正是這種簡約主義和多元文化的融合讓來自希臘的奧爾加陶醉其中。奧爾加是希臘的公主,她的丈夫是意大利的薩伏伊-奧斯塔王子艾蒙內(Aimone)。七年前,夫婦兩人在朱賈內洛買下了一處日漸破敗的大宅。“他是意大利人,我是希臘人,對我倆來說,薩倫託是最完美的選擇,”她一邊說,一邊把三個孩子打發到泳池邊。院子裏只有少數幾個地方已完工,泳池是其中之一。我是來參觀他們這棟擁有三個側翼的房子的,這裏正在進行緩慢、慎重的翻修。其中一間起居室裏塞滿了玩具,還有成排的原版《特雷卡尼百科全書》(Enciclopedia Treccani)(這些書的紙張已經發脆,但在書裏發現達維德·溫斯皮爾的名字讓我興奮不已)。我們在這裏一邊談話一邊小口喝着咖啡。窗戶和門都還沒到,但壁畫已經準備好讓來客欣賞了,放眼望去,一片絢爛的淡粉色和淡綠色迎面而來。曾在哥倫比亞大學研習建築學的奧爾加對薩倫託的鄉間莊園很是鍾情。

After we finish our coffee, she takes me to the roof. Seen from here, it could be Greece or even Morocco: the desert-like landscape, the low white houses, the olive groves, a single goat. Like Salento itself, the view is utterly captivating — quiet, unchanged by time, unspoiled by perfection.

喝完咖啡,她帶我去了屋頂。站在這裏,能看到像沙漠一樣的景色、低矮的白色房屋、橄欖園和一隻羊。這樣的景觀可能是希臘,甚至還可能是摩洛哥。如同薩倫託一樣,此情此景令人迷戀:靜謐,沒被時間改變,並不完美,卻真切動人。

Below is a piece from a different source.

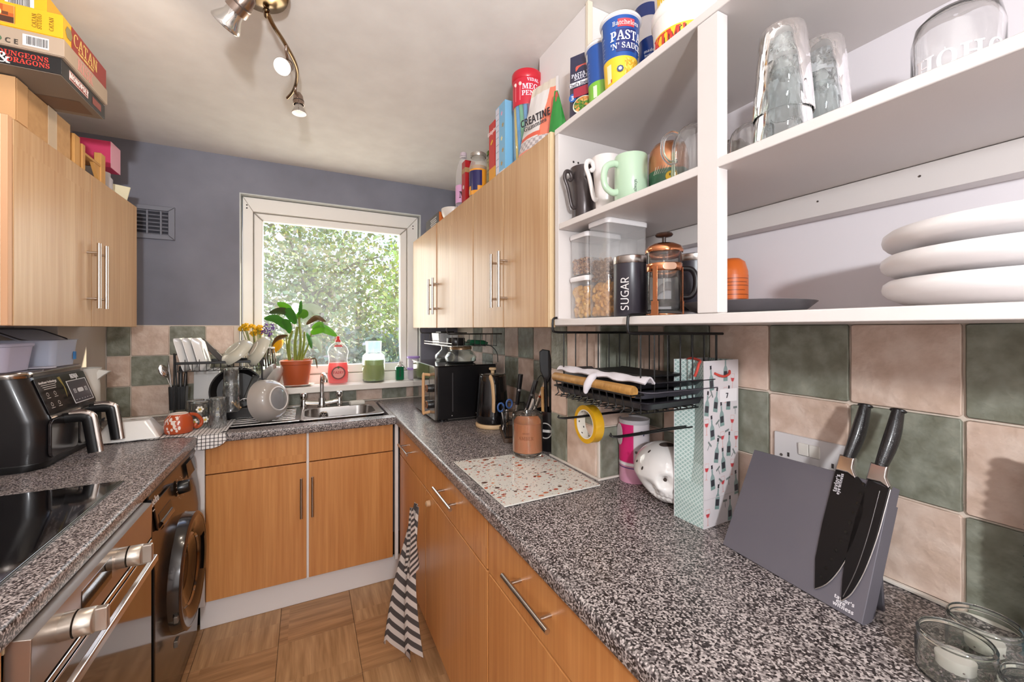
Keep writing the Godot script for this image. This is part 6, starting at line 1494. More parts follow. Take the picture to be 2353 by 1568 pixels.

‘‘You can look all you want, but you don’t find houses like this anywhere else. There are beautiful houses in Greece, but not in this style. Take our facade. It’s simple, minimal, protected.’’

“你想怎麼看就怎麼看,但你不會在其他任何地方找到這樣的房子。希臘也有漂亮房子,但不是這種風格。拿我們家房子的正面來說,簡單、簡約、得到了完好的保護。”

Much like life in Salento itself.

這一切,像極了薩倫託這裏的生活。